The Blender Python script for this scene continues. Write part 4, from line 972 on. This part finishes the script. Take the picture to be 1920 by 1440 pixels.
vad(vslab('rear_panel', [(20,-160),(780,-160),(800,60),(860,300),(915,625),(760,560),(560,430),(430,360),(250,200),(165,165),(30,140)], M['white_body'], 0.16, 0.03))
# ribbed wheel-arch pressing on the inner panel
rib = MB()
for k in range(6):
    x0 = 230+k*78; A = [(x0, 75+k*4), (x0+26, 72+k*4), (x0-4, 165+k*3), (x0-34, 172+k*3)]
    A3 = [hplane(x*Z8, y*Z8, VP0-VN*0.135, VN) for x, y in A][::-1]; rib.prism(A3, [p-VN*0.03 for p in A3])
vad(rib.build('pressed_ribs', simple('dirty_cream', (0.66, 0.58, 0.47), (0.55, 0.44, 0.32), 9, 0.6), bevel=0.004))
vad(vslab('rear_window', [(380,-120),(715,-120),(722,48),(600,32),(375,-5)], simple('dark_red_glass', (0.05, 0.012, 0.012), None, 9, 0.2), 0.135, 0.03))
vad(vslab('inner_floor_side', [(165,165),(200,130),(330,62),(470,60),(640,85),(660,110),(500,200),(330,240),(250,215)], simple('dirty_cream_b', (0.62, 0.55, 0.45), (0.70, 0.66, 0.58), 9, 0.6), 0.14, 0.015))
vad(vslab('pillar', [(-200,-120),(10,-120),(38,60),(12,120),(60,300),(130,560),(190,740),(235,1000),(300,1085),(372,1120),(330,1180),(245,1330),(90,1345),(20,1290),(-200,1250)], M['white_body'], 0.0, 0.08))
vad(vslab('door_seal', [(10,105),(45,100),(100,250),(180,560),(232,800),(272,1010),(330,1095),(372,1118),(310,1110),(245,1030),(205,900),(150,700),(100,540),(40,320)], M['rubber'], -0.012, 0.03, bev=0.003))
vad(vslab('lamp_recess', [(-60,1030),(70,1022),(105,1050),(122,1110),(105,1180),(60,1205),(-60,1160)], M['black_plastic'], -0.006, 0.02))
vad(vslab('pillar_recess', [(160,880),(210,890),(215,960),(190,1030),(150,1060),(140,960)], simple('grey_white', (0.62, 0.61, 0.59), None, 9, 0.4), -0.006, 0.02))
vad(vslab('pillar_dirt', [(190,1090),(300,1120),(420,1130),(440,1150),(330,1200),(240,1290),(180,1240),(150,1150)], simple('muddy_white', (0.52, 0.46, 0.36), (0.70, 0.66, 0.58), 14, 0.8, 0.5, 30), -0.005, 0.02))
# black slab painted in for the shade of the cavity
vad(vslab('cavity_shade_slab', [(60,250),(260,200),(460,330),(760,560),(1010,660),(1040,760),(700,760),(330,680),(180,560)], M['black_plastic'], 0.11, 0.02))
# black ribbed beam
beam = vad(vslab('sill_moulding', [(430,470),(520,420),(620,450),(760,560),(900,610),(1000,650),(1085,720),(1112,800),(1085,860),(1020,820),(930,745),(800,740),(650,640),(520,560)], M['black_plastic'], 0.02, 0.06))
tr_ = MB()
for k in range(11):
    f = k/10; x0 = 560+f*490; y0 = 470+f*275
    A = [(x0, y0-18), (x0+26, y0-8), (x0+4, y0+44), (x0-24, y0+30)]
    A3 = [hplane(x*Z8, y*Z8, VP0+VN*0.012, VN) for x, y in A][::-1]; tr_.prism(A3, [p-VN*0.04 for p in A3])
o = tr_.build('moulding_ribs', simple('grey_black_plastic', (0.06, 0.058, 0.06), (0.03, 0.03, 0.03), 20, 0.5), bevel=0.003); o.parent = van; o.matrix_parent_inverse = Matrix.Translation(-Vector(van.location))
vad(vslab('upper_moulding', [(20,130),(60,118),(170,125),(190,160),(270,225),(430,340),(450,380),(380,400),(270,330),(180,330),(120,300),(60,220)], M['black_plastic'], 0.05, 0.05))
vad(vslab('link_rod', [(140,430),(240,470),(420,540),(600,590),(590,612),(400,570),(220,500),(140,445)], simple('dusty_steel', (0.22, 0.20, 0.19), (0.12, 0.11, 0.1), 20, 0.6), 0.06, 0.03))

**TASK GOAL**
Reproduce each line verbatim.

**OUTPUT BELOW**
The Blender Python script for this scene continues. Write part 4, from line 972 on. This part finishes the script. Take the picture to be 1920 by 1440 pixels.
vad(vslab('rear_panel', [(20,-160),(780,-160),(800,60),(860,300),(915,625),(760,560),(560,430),(430,360),(250,200),(165,165),(30,140)], M['white_body'], 0.16, 0.03))
# ribbed wheel-arch pressing on the inner panel
rib = MB()
for k in range(6):
    x0 = 230+k*78; A = [(x0, 75+k*4), (x0+26, 72+k*4), (x0-4, 165+k*3), (x0-34, 172+k*3)]
    A3 = [hplane(x*Z8, y*Z8, VP0-VN*0.135, VN) for x, y in A][::-1]; rib.prism(A3, [p-VN*0.03 for p in A3])
vad(rib.build('pressed_ribs', simple('dirty_cream', (0.66, 0.58, 0.47), (0.55, 0.44, 0.32), 9, 0.6), bevel=0.004))
vad(vslab('rear_window', [(380,-120),(715,-120),(722,48),(600,32),(375,-5)], simple('dark_red_glass', (0.05, 0.012, 0.012), None, 9, 0.2), 0.135, 0.03))
vad(vslab('inner_floor_side', [(165,165),(200,130),(330,62),(470,60),(640,85),(660,110),(500,200),(330,240),(250,215)], simple('dirty_cream_b', (0.62, 0.55, 0.45), (0.70, 0.66, 0.58), 9, 0.6), 0.14, 0.015))
vad(vslab('pillar', [(-200,-120),(10,-120),(38,60),(12,120),(60,300),(130,560),(190,740),(235,1000),(300,1085),(372,1120),(330,1180),(245,1330),(90,1345),(20,1290),(-200,1250)], M['white_body'], 0.0, 0.08))
vad(vslab('door_seal', [(10,105),(45,100),(100,250),(180,560),(232,800),(272,1010),(330,1095),(372,1118),(310,1110),(245,1030),(205,900),(150,700),(100,540),(40,320)], M['rubber'], -0.012, 0.03, bev=0.003))
vad(vslab('lamp_recess', [(-60,1030),(70,1022),(105,1050),(122,1110),(105,1180),(60,1205),(-60,1160)], M['black_plastic'], -0.006, 0.02))
vad(vslab('pillar_recess', [(160,880),(210,890),(215,960),(190,1030),(150,1060),(140,960)], simple('grey_white', (0.62, 0.61, 0.59), None, 9, 0.4), -0.006, 0.02))
vad(vslab('pillar_dirt', [(190,1090),(300,1120),(420,1130),(440,1150),(330,1200),(240,1290),(180,1240),(150,1150)], simple('muddy_white', (0.52, 0.46, 0.36), (0.70, 0.66, 0.58), 14, 0.8, 0.5, 30), -0.005, 0.02))
# black slab painted in for the shade of the cavity
vad(vslab('cavity_shade_slab', [(60,250),(260,200),(460,330),(760,560),(1010,660),(1040,760),(700,760),(330,680),(180,560)], M['black_plastic'], 0.11, 0.02))
# black ribbed beam
beam = vad(vslab('sill_moulding', [(430,470),(520,420),(620,450),(760,560),(900,610),(1000,650),(1085,720),(1112,800),(1085,860),(1020,820),(930,745),(800,740),(650,640),(520,560)], M['black_plastic'], 0.02, 0.06))
tr_ = MB()
for k in range(11):
    f = k/10; x0 = 560+f*490; y0 = 470+f*275
    A = [(x0, y0-18), (x0+26, y0-8), (x0+4, y0+44), (x0-24, y0+30)]
    A3 = [hplane(x*Z8, y*Z8, VP0+VN*0.012, VN) for x, y in A][::-1]; tr_.prism(A3, [p-VN*0.04 for p in A3])
o = tr_.build('moulding_ribs', simple('grey_black_plastic', (0.06, 0.058, 0.06), (0.03, 0.03, 0.03), 20, 0.5), bevel=0.003); o.parent = van; o.matrix_parent_inverse = Matrix.Translation(-Vector(van.location))
vad(vslab('upper_moulding', [(20,130),(60,118),(170,125),(190,160),(270,225),(430,340),(450,380),(380,400),(270,330),(180,330),(120,300),(60,220)], M['black_plastic'], 0.05, 0.05))
vad(vslab('link_rod', [(140,430),(240,470),(420,540),(600,590),(590,612),(400,570),(220,500),(140,445)], simple('dusty_steel', (0.22, 0.20, 0.19), (0.12, 0.11, 0.1), 20, 0.6), 0.06, 0.03))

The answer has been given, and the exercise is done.